Lectura
del santo Evangelio según san Lucas 7,11-17
En aquel tiempo, se dirigía Jesús
a una población llamada Naín, acompañado de sus discípulos y de mucha gente. Al
llegar a la entrada de la población, se encontró con que sacaban a enterrar a
un muerto, hijo único de una viuda, a la que acompañaba una gran muchedumbre.
Cuando el Señor la vio, se compadeció de ella y le dijo: «No llores.»
Acercándose al ataúd, lo tocó y los que lo llevaban se
detuvieron. Entonces
dijo Jesús: «Joven, yo te lo mando: levántate.»Cuando el Señor la vio, se compadeció de ella y le dijo: «No llores.»
Acercándose al ataúd, lo tocó y los que lo llevaban se
Inmediatamente el que había muerto se levantó y comenzó a hablar. Jesús se lo entregó a su madre.
Al ver esto, todos se llenaron de temor y comenzaron a glorificar a Dios, diciendo: «Un gran profeta ha surgido entre nosotros. Dios ha visitado a su pueblo.»

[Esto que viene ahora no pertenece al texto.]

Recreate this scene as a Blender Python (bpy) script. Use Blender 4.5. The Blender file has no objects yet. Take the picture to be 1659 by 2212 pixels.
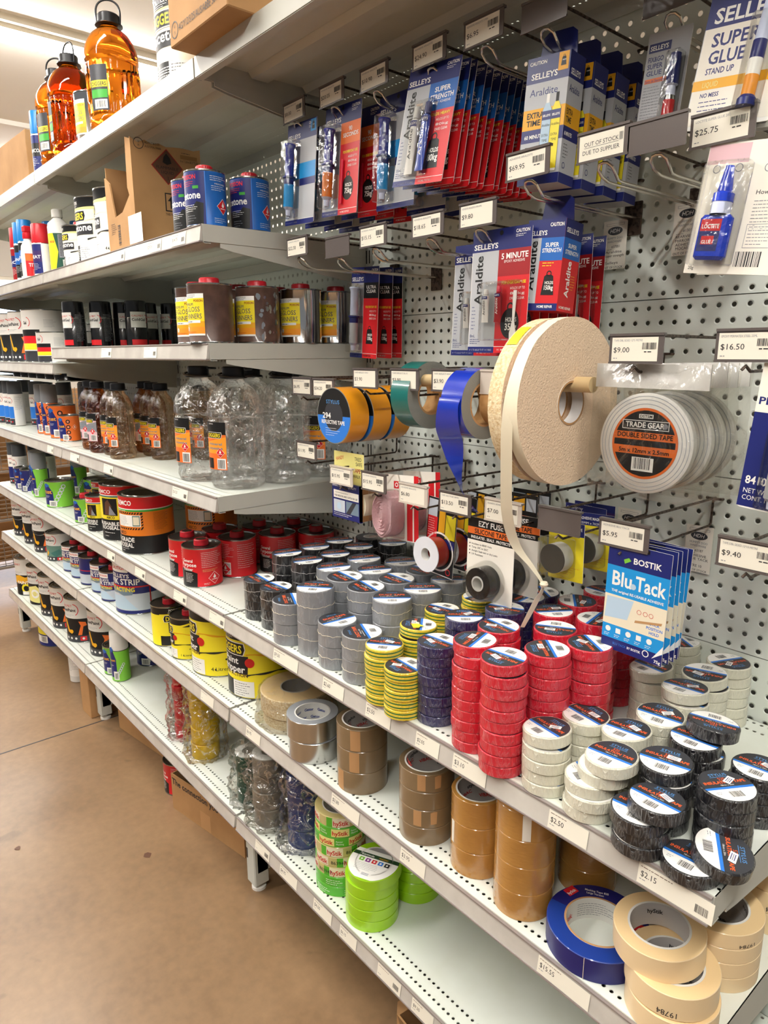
import bpy, bmesh, math, random
from mathutils import Vector, Matrix
random.seed(7)
SC = bpy.context.scene
COL = SC.collection
PI = math.pi
S = 0.001
FZ = 1500.0
def V(x, y, z): return Vector((x*S, y*S, (z+FZ)*S))

# ---------------------------------------------------------------- camera
cd = bpy.data.cameras.new('camera'); cam = bpy.data.objects.new('camera', cd); COL.objects.link(cam)
cd.sensor_fit = 'HORIZONTAL'; cd.sensor_width = 36.0; cd.lens = 1512.04/1659*36.0
cd.clip_start = 0.02; cd.clip_end = 60
cam.matrix_world = Matrix.Translation(V(786.6, -1203.1, -75.6)) @ Matrix.Rotation(math.radians(49.782), 4, 'Z') @ Matrix.Rotation(math.radians(77.213), 4, 'X') @ Matrix.Rotation(math.radians(-0.238), 4, 'Z')
SC.camera = cam
SC.view_settings.view_transform = 'Standard'; SC.view_settings.look = 'None'
SC.view_settings.gamma = 1.0; SC.view_settings.use_curve_mapping = False
SC.view_settings.exposure = 0.0
SC.cycles.max_bounces = 9; SC.cycles.transparent_max_bounces = 24; SC.cycles.transmission_bounces = 8
SC.cycles.sample_clamp_indirect = 6.0; SC.cycles.caustics_refractive = False; SC.cycles.caustics_reflective = False
# ---------------------------------------------------------------- world (light of the rest of the store)
W = bpy.data.worlds.new('world'); SC.world = W; W.use_nodes = True
bg = W.node_tree.nodes['Background']; bg.inputs[0].default_value = (0.98, 0.99, 1.0, 1); bg.inputs[1].default_value = 0.2
TUBE_STRENGTH = 84.0

# ---------------------------------------------------------------- materials
def lin(h):
    h = h.lstrip('#'); r = [int(h[i:i+2], 16)/255 for i in (0, 2, 4)]
    return tuple((c/12.92 if c <= 0.04045 else ((c+0.055)/1.055)**2.4) for c in r) + (1,)
MATS = {}
def nn(nt, t, **kw):
    n = nt.nodes.new(t)
    for k, v in kw.items(): setattr(n, k, v)
    return n
def math_n(nt, op, a, b=None, c=None):
    n = nt.nodes.new('ShaderNodeMath'); n.operation = op
    for i, q in enumerate((a, b, c)):
        if q is None: continue
        if isinstance(q, (int, float)): n.inputs[i].default_value = q
        else: nt.links.new(q, n.inputs[i])
    return n.outputs[0]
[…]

La noticia de este hecho se divulgó por toda Judea y por las regiones circunvecinas.
Reflexión
del Evangelio de hoy
Al verla,
el Señor tuvo compasión
Las
lecturas de hoy, aparentemente inconexas entre sí, coinciden, a su modo, en
resaltar la fuerza de la vida que grita muchas veces sin necesidad de palabras.
En el
fragmento de la primera carta a Timoteo, san Pablo exhorta a los responsables
de la comunidad a un estilo de vida que se corresponda con la dignidad del
servicio que ejercen para el bien de la Iglesia, de modo que su obrar no
desdiga sus palabras. Se trata de una llamada a la coherencia que viene exigida
por el más básico sentido común y olfato de la comunidad de fieles (“si
alguno no es capaz de gobernar su propia casa, ¿cómo podrá cuidar de la Iglesia
de Dios?”) y el testimonio de la recta conciencia (“que guarden el misterio de
la fe con una conciencia pura”).
En el
Evangelio, por su parte, nos encontramos con una de las tres resurrecciones que
hace Jesús. En concreto al hijo de la viuda de Naín. Llama la atención el
silencio de la escena previa a que se dé el milagro. Acostumbrados a encontrar
a un Jesús reclamado por los pobres, lisiados, enfermos y pecadores; solicitado
por los necesitados de todo tipo; importunado continuamente por toda clase de
peticiones, le vemos esta vez con sus discípulos, caminando hacia la ciudad.
En la
puerta se da este encuentro “casual” con otra muchedumbre en sentido contrario
y que, con toda probabilidad, llevaría un tono mucho más sombrío que el de
Jesús y sus discípulos. No hay palabras. Es de suponer que se hace el silencio
y solo se oye el llanto de la tragedia acompañado por las lágrimas impotentes
de una madre desconsolada y abandonada a su suerte.
Si en la
primera lectura se nos presentaba la vida hecha predicación o, al menos,
condición para la predicación, ahora la vida se hace oración. Sin necesidad de
palabras: “Al verla, el Señor tuvo compasión de ella”. La misericordia y la compasión
se adelantan a la confesión de fe que otras veces precede el signo milagroso.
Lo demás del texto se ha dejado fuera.